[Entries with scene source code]
>> begin
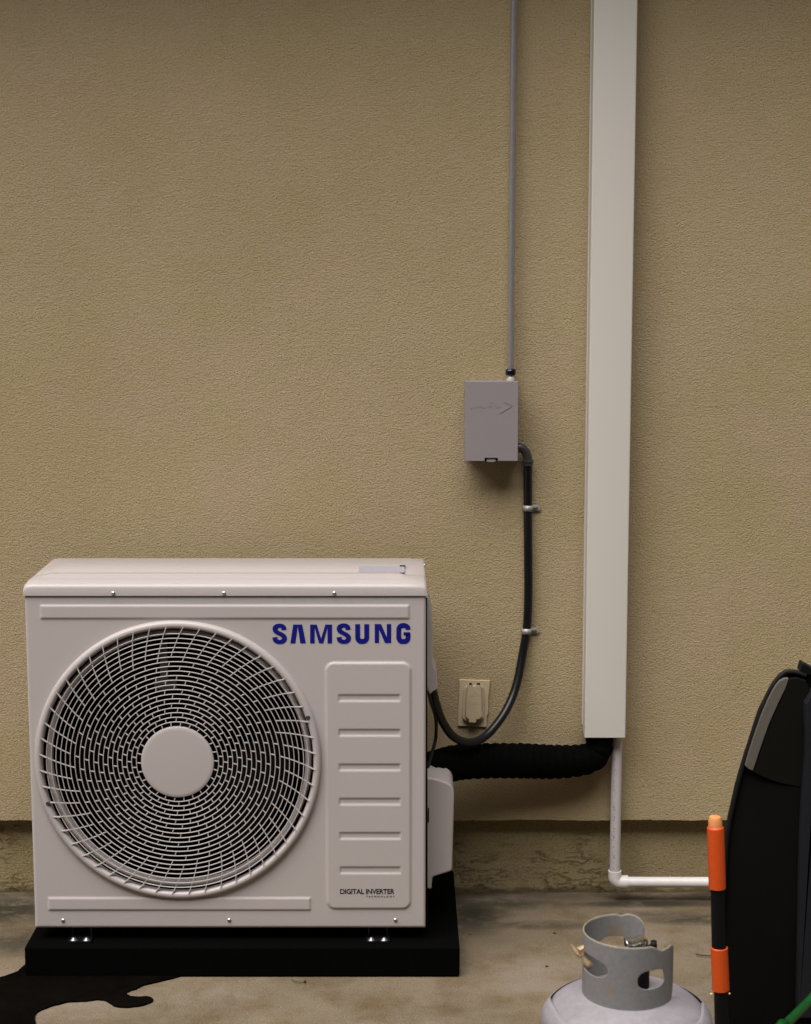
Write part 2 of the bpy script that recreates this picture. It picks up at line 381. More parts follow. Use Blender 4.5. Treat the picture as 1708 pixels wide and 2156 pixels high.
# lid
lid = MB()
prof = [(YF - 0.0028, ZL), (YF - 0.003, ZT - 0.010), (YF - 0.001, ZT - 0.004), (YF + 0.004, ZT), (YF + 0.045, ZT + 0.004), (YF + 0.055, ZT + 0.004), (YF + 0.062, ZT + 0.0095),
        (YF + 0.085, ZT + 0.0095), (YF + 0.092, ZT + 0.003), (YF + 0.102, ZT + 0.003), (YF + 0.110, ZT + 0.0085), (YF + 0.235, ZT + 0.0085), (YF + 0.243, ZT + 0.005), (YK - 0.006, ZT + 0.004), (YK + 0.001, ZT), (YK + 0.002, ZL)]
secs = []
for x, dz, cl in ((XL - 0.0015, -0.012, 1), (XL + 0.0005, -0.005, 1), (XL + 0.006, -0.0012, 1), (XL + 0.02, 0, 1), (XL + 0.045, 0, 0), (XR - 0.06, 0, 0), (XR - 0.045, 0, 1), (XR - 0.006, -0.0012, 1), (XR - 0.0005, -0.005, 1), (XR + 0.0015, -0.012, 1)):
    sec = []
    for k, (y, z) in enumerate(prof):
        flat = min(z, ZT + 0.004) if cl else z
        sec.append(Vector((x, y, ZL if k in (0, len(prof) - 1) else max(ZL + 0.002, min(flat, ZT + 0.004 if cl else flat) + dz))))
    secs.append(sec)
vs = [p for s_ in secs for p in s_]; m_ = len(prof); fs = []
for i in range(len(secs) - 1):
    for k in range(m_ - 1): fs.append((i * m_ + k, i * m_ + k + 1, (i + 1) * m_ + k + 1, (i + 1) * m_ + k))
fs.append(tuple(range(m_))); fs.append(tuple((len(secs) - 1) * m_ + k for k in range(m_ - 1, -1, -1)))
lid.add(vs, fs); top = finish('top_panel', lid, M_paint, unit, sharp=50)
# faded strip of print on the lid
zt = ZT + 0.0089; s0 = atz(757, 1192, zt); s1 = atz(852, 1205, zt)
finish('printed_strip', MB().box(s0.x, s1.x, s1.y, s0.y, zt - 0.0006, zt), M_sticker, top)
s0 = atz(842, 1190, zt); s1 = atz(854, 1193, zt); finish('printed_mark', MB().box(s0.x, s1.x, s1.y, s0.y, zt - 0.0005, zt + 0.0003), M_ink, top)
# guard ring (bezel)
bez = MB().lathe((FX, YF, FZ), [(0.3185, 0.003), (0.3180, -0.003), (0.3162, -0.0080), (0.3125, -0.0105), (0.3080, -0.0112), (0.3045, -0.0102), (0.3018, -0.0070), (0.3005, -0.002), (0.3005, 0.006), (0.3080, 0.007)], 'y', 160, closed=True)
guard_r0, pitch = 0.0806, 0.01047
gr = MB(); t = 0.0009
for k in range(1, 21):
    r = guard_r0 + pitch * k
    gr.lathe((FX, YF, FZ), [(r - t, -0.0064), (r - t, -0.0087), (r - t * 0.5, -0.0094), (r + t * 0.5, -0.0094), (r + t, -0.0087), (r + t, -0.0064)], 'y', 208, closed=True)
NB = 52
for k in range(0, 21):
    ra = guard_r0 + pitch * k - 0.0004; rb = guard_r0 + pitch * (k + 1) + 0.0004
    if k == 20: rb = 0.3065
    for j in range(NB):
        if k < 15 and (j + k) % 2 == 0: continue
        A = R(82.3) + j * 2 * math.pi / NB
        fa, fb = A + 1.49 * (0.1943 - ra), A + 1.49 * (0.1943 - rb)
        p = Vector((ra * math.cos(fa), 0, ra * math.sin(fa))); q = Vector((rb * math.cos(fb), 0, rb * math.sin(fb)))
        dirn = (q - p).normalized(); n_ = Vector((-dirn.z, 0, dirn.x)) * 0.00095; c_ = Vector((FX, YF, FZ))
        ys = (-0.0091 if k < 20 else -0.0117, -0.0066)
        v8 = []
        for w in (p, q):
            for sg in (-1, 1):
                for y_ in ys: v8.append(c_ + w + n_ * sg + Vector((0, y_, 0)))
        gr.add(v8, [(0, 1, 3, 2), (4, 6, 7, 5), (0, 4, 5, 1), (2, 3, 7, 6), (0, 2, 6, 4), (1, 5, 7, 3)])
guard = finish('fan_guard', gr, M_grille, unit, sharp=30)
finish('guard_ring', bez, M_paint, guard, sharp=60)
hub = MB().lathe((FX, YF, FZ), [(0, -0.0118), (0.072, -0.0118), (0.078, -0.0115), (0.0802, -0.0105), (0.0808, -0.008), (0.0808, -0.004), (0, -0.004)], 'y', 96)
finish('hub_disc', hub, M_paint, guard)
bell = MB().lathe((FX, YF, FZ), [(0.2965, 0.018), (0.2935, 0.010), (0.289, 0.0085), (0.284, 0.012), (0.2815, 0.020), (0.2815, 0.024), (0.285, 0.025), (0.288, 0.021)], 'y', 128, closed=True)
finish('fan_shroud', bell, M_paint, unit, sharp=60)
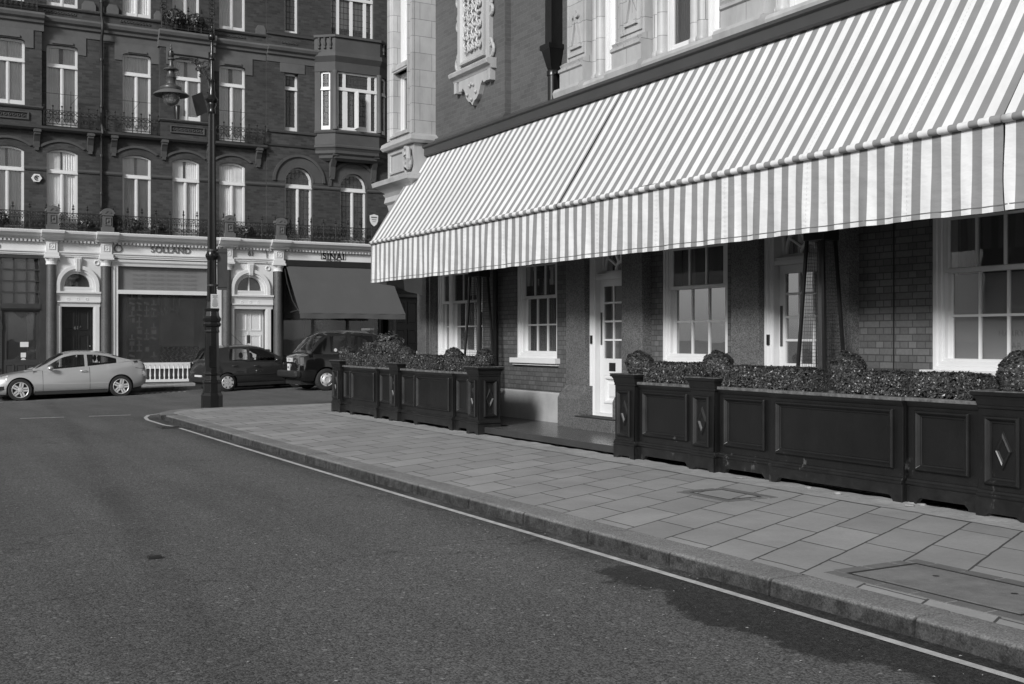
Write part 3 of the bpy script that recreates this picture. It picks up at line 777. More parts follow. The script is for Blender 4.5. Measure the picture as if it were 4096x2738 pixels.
>> end
CHALLENGE >>
Each entry above should be reproduced exactly, with the pictures removed.

SOLUTION TO THIS PROBLEM >>
Write part 2 of the bpy script that recreates this picture. It picks up at line 381. More parts follow. Use Blender 4.5. Treat the picture as 1708 pixels wide and 2156 pixels high.
# lid
lid = MB()
prof = [(YF - 0.0028, ZL), (YF - 0.003, ZT - 0.010), (YF - 0.001, ZT - 0.004), (YF + 0.004, ZT), (YF + 0.045, ZT + 0.004), (YF + 0.055, ZT + 0.004), (YF + 0.062, ZT + 0.0095),
        (YF + 0.085, ZT + 0.0095), (YF + 0.092, ZT + 0.003), (YF + 0.102, ZT + 0.003), (YF + 0.110, ZT + 0.0085), (YF + 0.235, ZT + 0.0085), (YF + 0.243, ZT + 0.005), (YK - 0.006, ZT + 0.004), (YK + 0.001, ZT), (YK + 0.002, ZL)]
secs = []
for x, dz, cl in ((XL - 0.0015, -0.012, 1), (XL + 0.0005, -0.005, 1), (XL + 0.006, -0.0012, 1), (XL + 0.02, 0, 1), (XL + 0.045, 0, 0), (XR - 0.06, 0, 0), (XR - 0.045, 0, 1), (XR - 0.006, -0.0012, 1), (XR - 0.0005, -0.005, 1), (XR + 0.0015, -0.012, 1)):
    sec = []
    for k, (y, z) in enumerate(prof):
        flat = min(z, ZT + 0.004) if cl else z
        sec.append(Vector((x, y, ZL if k in (0, len(prof) - 1) else max(ZL + 0.002, min(flat, ZT + 0.004 if cl else flat) + dz))))
    secs.append(sec)
vs = [p for s_ in secs for p in s_]; m_ = len(prof); fs = []
for i in range(len(secs) - 1):
    for k in range(m_ - 1): fs.append((i * m_ + k, i * m_ + k + 1, (i + 1) * m_ + k + 1, (i + 1) * m_ + k))
fs.append(tuple(range(m_))); fs.append(tuple((len(secs) - 1) * m_ + k for k in range(m_ - 1, -1, -1)))
lid.add(vs, fs); top = finish('top_panel', lid, M_paint, unit, sharp=50)
# faded strip of print on the lid
zt = ZT + 0.0089; s0 = atz(757, 1192, zt); s1 = atz(852, 1205, zt)
finish('printed_strip', MB().box(s0.x, s1.x, s1.y, s0.y, zt - 0.0006, zt), M_sticker, top)
s0 = atz(842, 1190, zt); s1 = atz(854, 1193, zt); finish('printed_mark', MB().box(s0.x, s1.x, s1.y, s0.y, zt - 0.0005, zt + 0.0003), M_ink, top)
# guard ring (bezel)
bez = MB().lathe((FX, YF, FZ), [(0.3185, 0.003), (0.3180, -0.003), (0.3162, -0.0080), (0.3125, -0.0105), (0.3080, -0.0112), (0.3045, -0.0102), (0.3018, -0.0070), (0.3005, -0.002), (0.3005, 0.006), (0.3080, 0.007)], 'y', 160, closed=True)
guard_r0, pitch = 0.0806, 0.01047
gr = MB(); t = 0.0009
for k in range(1, 21):
    r = guard_r0 + pitch * k
    gr.lathe((FX, YF, FZ), [(r - t, -0.0064), (r - t, -0.0087), (r - t * 0.5, -0.0094), (r + t * 0.5, -0.0094), (r + t, -0.0087), (r + t, -0.0064)], 'y', 208, closed=True)
NB = 52
for k in range(0, 21):
    ra = guard_r0 + pitch * k - 0.0004; rb = guard_r0 + pitch * (k + 1) + 0.0004
    if k == 20: rb = 0.3065
    for j in range(NB):
        if k < 15 and (j + k) % 2 == 0: continue
        A = R(82.3) + j * 2 * math.pi / NB
        fa, fb = A + 1.49 * (0.1943 - ra), A + 1.49 * (0.1943 - rb)
        p = Vector((ra * math.cos(fa), 0, ra * math.sin(fa))); q = Vector((rb * math.cos(fb), 0, rb * math.sin(fb)))
        dirn = (q - p).normalized(); n_ = Vector((-dirn.z, 0, dirn.x)) * 0.00095; c_ = Vector((FX, YF, FZ))
        ys = (-0.0091 if k < 20 else -0.0117, -0.0066)
        v8 = []
        for w in (p, q):
            for sg in (-1, 1):
                for y_ in ys: v8.append(c_ + w + n_ * sg + Vector((0, y_, 0)))
        gr.add(v8, [(0, 1, 3, 2), (4, 6, 7, 5), (0, 4, 5, 1), (2, 3, 7, 6), (0, 2, 6, 4), (1, 5, 7, 3)])
guard = finish('fan_guard', gr, M_grille, unit, sharp=30)
finish('guard_ring', bez, M_paint, guard, sharp=60)
hub = MB().lathe((FX, YF, FZ), [(0, -0.0118), (0.072, -0.0118), (0.078, -0.0115), (0.0802, -0.0105), (0.0808, -0.008), (0.0808, -0.004), (0, -0.004)], 'y', 96)
finish('hub_disc', hub, M_paint, guard)
bell = MB().lathe((FX, YF, FZ), [(0.2965, 0.018), (0.2935, 0.010), (0.289, 0.0085), (0.284, 0.012), (0.2815, 0.020), (0.2815, 0.024), (0.285, 0.025), (0.288, 0.021)], 'y', 128, closed=True)
finish('fan_shroud', bell, M_paint, unit, sharp=60)
Write part 3 of the bpy script that recreates this picture. It picks up at line 777. More parts follow. The script is for Blender 4.5. Measure the picture as if it were 4096x2738 pixels.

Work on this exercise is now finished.